In the book 1776, author David McCullough gives us a fresh and rich account of the start of the American Revolution in 1776 and the war's progress.

One way in which his account is fresh concerns the fact that he strives to show the perspectives of both the British and the colonialists. His book opens in England with the issue being discussed among King George III of England and Parliament. The general perspective was that liberation of the colonies would ruin England's current empire and that peace could easily be gained.

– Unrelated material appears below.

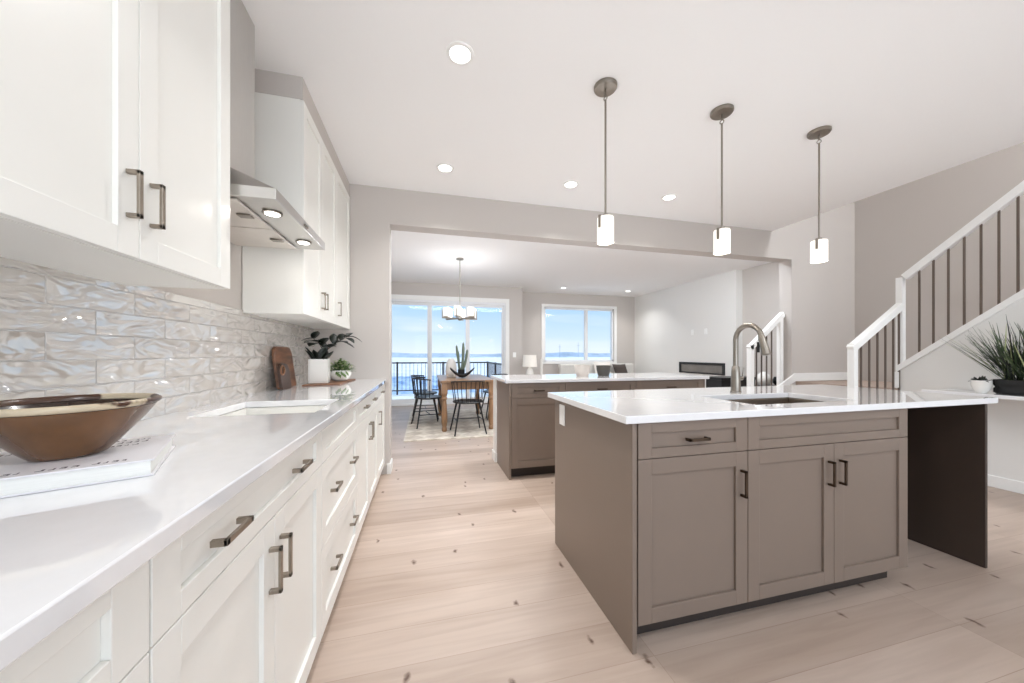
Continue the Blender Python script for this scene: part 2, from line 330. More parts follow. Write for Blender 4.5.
    def build(self, name, m, parent=None, smooth=None, bev=0.0, bseg=2, thick=0.0, sub=0):
        bmesh.ops.recalc_face_normals(self.bm, faces=self.bm.faces)
        me = bpy.data.meshes.new(name); self.bm.to_mesh(me); self.bm.free()
        o = bpy.data.objects.new(name, me); COL.objects.link(o); me.materials.append(m)
        if parent: o.parent = parent
        if smooth is not None:
            for p in me.polygons: p.use_smooth = True
            a = math.radians(smooth)
            try: me.set_sharp_from_angle(angle=a)
            except Exception: pass
        if thick:
            md = o.modifiers.new('thickness', 'SOLIDIFY'); md.thickness = thick; md.offset = 0
        if sub:
            md = o.modifiers.new('subdivision', 'SUBSURF'); md.levels = sub; md.render_levels = sub
        if bev:
            md = o.modifiers.new('bevel', 'BEVEL'); md.width = bev; md.segments = bseg; md.limit_method = 'ANGLE'; md.angle_limit = R(40)
        return o

def tag(o, label=None, cat=None, group=None, kind=None):
    if label: o['label'] = label
    if cat: o['category'] = cat
    if group: o['group'] = group
    if kind: o['kind'] = kind
    return o
def thing(name, label, cat, loc=(0, 0, 0), rz=0.0, group=None):
    o = bpy.data.objects.new(name, None); COL.objects.link(o); o.empty_display_size = .1
    o.location = loc; o.rotation_euler = (0, 0, rz)
    return tag(o, label, cat, group)
def struct(o, label=None):
    o['kind'] = 'structure'
    if label: o['label'] = label
    return o
def copy_tree(o, parent=None):
    c = o.copy(); COL.objects.link(c)
    if parent: c.parent = parent
    for ch in list(o.children): copy_tree(ch, c)
    return c

# ------------------------------------------------------------------ room dimensions
XL, XR, YB, YF = -0.98, 5.85, 3.5, 8.5           # left wall, right wall, opening wall, far wall
YD, XD = 8.0, 2.3                                # dining wall (set in front of the far wall) ends at XD
ZC, ZH, YR = 2.743, 2.397, -3.0
WT = .165
XJL, XJR = -.32, 4.70                            # jambs of the opening
XE = 4.37                                        # ceiling edge at the stairwell
XK, YS = 4.77, 2.47                              # face of the knee wall, start of the upper flight

def sbox(name, m, *b, label=None, bev=0):
    return struct(MB().box(*b).build(name, m, bev=bev), label)

sbox('floor', M_floor, XL-.15, XR+.15, YR-.15, YF+.15, -.12, 0)
sbox('ceiling', M_ceil, XL-.15, XE, YR-.15, YB, ZC, ZC+.3)
sbox('ceiling_living', M_ceil, XL-.15, XR+.15, YB+WT, YF+.15, ZC, ZC+.3)
sbox('ceiling_upper', M_ceil, XE-.6, XR+.15, YR-.15, YB+WT, 5.2, 5.3)
sbox('wall_left', M_wall, XL-.15, XL, YR-.15, YF+.15, 0, ZC)
sbox('wall_right', M_wall, XR, XR+.15, YR-.15, YF+.15, 0, 5.2)
# wall with the wide opening
w = MB(); w.box(XL, XJL, YB, YB+WT, 0, ZC).box(XJL, XJR, YB, YB+WT, ZH, ZC).box(XJR, XR, YB, YB+WT, 0, ZC).box(XE-.6, XR, YB, YB+WT, ZC+.3, 5.2).box(XE, XR, YB, YB+WT, ZC, ZC+.3)
w.box(XL-.15, XE, YB, YB+WT, ZC, ZC+.3)
struct(w.build('wall_opening', M_wall))
sbox('wall_stairwell', M_wall, XE-.1, XE, YR, YB, ZC+.3, 5.2)
# rear wall behind the camera, its wide window opening invented for the fill light
w = MB(); w.box(XL, XR, YR-.15, YR, 2.5, ZC).box(XL, XR, YR-.15, YR, 0, .2).box(XL, -.8, YR-.15, YR, .2, 2.5).box(4.0, XR, YR-.15, YR, .2, 2.5).box(XE-.6, XR, YR-.15, YR, ZC, 5.2)
struct(w.build('wall_rear', M_wall))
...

He particularly sets out to debunk any myths concerning King George III. For example, he depicts him as a very sensible man, a man who preferred "puttering about his farms at Windsor dressed in farmer's clothes" and being faithful to his wife to flaunting mistresses. He also relays, contrary to myth that King George III was an "unattractive, dim-witted man," King George was actually "tall and rather handsome, with clear blue eyes and a generally cheerful expression" (p. 5). He also debunks the myth that the king was illiterate and mad, explaining that he was quite literate and that the madness did not come about until later in life and was probably the inherited illness today known as porphyria.

After depicting the British stance and characters, he then sets out to describe America's key players, such as General Washington, Henry Knox, and William Howe. Particularly noteworthy are the very young ages of those in command of the revolution, ranging in ages from 32 to 43, George Washington being the eldest at 43.

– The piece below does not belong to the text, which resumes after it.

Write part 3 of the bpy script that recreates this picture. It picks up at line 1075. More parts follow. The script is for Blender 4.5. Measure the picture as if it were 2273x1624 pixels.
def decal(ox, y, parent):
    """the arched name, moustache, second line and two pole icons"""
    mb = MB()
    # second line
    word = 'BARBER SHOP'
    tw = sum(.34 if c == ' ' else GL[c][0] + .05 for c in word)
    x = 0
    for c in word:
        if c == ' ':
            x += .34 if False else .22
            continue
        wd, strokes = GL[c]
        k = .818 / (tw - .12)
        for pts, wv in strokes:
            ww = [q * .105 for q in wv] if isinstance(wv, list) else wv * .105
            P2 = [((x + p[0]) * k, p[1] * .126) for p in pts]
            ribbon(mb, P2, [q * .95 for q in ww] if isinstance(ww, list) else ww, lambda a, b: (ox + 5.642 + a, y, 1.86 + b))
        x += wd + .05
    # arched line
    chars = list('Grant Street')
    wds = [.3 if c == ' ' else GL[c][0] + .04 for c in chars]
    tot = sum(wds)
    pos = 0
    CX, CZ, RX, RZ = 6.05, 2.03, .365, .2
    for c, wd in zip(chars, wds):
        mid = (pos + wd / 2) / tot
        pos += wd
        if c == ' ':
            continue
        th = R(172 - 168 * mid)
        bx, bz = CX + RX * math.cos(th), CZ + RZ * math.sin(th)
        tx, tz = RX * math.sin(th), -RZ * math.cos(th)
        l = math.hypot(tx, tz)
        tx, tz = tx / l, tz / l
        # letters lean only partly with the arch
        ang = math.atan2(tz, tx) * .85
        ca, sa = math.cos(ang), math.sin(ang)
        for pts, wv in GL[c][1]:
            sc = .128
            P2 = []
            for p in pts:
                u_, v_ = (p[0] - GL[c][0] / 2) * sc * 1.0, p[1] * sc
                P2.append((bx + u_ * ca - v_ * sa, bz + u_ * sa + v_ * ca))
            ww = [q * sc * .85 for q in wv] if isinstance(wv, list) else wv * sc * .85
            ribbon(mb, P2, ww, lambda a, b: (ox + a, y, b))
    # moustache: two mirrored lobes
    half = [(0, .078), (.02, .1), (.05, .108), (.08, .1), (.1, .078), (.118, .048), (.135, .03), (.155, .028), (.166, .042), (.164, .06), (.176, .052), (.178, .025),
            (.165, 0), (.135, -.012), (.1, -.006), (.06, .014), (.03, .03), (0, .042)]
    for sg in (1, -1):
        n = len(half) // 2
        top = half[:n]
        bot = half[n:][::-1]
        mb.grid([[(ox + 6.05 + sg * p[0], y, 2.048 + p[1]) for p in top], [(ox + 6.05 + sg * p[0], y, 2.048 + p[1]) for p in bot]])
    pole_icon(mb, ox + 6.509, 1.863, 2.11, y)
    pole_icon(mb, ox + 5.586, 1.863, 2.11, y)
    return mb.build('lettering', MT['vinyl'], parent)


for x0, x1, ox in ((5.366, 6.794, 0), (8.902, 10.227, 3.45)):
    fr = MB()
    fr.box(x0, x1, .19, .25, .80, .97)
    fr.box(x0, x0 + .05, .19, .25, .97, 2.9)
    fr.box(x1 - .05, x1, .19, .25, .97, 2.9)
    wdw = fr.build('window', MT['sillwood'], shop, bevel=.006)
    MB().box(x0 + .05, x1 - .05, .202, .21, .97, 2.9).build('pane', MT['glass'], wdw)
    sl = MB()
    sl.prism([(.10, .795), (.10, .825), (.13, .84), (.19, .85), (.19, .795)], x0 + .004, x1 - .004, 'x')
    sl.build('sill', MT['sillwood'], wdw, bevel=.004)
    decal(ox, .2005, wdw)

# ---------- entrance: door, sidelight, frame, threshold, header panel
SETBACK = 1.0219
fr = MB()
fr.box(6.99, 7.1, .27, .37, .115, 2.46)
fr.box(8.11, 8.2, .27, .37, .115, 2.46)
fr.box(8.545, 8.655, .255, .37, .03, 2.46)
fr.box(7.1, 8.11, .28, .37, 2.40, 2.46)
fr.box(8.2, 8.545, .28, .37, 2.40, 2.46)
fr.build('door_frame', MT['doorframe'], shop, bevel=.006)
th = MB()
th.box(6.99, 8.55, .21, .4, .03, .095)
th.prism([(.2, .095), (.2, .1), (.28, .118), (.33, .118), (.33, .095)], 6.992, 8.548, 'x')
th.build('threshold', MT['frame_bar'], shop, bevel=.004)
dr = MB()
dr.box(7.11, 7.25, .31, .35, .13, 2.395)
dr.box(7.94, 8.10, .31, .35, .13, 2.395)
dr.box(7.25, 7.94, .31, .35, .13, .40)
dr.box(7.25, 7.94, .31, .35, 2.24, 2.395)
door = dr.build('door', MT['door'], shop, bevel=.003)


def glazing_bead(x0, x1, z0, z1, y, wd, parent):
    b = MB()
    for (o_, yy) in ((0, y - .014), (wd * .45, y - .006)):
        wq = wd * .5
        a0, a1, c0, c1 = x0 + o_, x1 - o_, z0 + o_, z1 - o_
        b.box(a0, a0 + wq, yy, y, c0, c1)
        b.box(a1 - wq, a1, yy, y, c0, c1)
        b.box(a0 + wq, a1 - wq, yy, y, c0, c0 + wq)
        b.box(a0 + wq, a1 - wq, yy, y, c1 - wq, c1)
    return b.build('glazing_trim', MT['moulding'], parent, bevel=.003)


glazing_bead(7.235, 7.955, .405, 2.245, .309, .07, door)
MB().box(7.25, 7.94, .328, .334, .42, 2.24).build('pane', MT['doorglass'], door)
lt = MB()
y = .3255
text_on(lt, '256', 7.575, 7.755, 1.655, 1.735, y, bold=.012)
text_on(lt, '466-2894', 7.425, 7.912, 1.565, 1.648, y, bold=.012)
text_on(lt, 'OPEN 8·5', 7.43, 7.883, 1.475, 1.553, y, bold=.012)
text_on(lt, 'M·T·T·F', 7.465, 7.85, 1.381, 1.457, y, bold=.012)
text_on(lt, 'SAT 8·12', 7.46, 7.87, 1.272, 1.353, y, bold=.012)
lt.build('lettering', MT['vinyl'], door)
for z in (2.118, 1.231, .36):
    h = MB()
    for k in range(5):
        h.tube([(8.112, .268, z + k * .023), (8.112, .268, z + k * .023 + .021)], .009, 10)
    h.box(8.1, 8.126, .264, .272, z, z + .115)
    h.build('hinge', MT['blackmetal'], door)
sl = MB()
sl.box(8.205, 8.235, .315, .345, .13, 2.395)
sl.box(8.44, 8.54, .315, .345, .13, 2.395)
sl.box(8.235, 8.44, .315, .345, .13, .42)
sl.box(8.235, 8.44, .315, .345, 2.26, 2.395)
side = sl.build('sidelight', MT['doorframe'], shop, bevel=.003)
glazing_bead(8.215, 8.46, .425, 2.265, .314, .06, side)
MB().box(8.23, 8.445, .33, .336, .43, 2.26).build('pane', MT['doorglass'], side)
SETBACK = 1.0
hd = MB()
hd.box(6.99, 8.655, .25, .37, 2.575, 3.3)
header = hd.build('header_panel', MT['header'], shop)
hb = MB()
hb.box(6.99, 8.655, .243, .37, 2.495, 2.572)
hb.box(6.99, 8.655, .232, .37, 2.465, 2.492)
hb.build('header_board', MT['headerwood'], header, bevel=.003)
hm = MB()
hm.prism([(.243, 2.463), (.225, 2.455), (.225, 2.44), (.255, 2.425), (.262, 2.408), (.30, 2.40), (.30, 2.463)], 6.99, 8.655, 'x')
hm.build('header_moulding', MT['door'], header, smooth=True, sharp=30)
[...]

Events in the book include the "miracle of Dorchester," in which the revolutionaries surrounded British troops in Boston; the Battle of Long Island, in which Washington was miserably defeated; Washington's retreat into New Jersey, after which Washington came face to face with the British on opposing sides of the Delaware River and marched his men across the river in a blizzard, successfully surrounding the British troops; and the battle near Princeton, as well as many other Revolutionary War events.